Set task: Locate each line containing the string "Blender" and copy it out.

** BEGIN Entries **

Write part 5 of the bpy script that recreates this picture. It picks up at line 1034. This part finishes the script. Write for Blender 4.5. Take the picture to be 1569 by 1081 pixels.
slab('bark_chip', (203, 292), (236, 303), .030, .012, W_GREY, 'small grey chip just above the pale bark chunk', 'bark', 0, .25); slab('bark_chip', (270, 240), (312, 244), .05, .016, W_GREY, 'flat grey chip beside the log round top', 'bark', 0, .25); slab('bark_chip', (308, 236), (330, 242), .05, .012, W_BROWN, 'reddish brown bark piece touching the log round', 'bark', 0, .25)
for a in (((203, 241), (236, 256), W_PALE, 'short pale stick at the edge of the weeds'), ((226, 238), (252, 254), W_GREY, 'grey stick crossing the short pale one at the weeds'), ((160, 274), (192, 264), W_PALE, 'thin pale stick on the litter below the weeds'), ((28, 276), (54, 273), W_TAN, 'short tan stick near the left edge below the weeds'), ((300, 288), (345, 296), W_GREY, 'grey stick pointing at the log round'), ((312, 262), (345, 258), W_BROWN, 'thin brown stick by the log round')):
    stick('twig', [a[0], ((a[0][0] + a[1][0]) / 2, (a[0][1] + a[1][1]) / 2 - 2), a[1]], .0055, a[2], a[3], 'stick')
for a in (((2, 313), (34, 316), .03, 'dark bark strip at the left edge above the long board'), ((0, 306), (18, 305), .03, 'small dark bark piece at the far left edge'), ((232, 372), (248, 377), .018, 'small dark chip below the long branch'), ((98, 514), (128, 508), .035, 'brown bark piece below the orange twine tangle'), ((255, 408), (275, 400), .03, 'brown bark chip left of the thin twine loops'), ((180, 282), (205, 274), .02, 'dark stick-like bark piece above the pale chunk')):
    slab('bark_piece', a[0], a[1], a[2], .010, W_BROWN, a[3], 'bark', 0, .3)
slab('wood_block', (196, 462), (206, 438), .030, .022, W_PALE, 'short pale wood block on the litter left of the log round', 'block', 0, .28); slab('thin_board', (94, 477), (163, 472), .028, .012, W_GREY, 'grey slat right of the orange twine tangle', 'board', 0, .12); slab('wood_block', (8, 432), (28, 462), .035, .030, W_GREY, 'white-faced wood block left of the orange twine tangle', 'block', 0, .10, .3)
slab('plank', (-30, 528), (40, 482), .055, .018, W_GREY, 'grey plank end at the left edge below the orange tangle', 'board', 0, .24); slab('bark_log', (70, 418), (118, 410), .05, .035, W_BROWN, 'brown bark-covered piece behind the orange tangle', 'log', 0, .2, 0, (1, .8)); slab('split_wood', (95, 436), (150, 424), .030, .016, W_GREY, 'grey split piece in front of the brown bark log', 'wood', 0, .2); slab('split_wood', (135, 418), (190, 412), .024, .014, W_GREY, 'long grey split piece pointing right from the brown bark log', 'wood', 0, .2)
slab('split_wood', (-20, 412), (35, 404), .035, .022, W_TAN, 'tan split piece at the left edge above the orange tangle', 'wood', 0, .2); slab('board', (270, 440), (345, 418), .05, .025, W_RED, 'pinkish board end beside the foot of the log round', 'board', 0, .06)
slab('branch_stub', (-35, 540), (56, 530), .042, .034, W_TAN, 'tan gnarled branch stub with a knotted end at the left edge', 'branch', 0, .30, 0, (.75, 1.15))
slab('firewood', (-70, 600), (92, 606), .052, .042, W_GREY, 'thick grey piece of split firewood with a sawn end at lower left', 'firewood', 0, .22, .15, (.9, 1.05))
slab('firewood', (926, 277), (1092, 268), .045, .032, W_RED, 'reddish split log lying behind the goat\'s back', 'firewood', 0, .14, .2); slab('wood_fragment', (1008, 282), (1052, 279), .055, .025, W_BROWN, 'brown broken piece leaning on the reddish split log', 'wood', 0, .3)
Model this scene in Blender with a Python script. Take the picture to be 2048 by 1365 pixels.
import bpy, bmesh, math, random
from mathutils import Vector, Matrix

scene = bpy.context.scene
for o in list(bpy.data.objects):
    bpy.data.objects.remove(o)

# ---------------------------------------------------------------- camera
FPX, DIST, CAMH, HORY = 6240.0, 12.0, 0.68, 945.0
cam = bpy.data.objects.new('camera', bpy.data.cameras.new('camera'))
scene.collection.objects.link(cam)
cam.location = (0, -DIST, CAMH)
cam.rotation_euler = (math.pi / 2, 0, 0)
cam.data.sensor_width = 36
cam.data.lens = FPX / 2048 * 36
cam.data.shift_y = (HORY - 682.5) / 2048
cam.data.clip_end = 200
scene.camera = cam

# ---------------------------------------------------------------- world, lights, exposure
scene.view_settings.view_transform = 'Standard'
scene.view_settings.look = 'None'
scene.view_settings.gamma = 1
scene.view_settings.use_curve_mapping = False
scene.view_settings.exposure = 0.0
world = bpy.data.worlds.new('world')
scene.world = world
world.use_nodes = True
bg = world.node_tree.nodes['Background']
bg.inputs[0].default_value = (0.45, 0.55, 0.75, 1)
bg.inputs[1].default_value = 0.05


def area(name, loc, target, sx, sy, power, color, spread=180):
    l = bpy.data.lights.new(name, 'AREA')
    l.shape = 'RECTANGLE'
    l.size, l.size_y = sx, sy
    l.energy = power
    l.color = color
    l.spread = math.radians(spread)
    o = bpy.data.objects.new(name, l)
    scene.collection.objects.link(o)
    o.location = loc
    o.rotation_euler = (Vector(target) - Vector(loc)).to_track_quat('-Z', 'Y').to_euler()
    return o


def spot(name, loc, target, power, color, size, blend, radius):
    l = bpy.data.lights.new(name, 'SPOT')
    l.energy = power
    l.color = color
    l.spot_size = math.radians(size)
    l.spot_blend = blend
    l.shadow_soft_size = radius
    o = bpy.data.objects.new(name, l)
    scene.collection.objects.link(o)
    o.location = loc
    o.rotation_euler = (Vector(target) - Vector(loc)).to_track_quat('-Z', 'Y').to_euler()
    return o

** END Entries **

Final result:
Write part 5 of the bpy script that recreates this picture. It picks up at line 1034. This part finishes the script. Write for Blender 4.5. Take the picture to be 1569 by 1081 pixels.
Model this scene in Blender with a Python script. Take the picture to be 2048 by 1365 pixels.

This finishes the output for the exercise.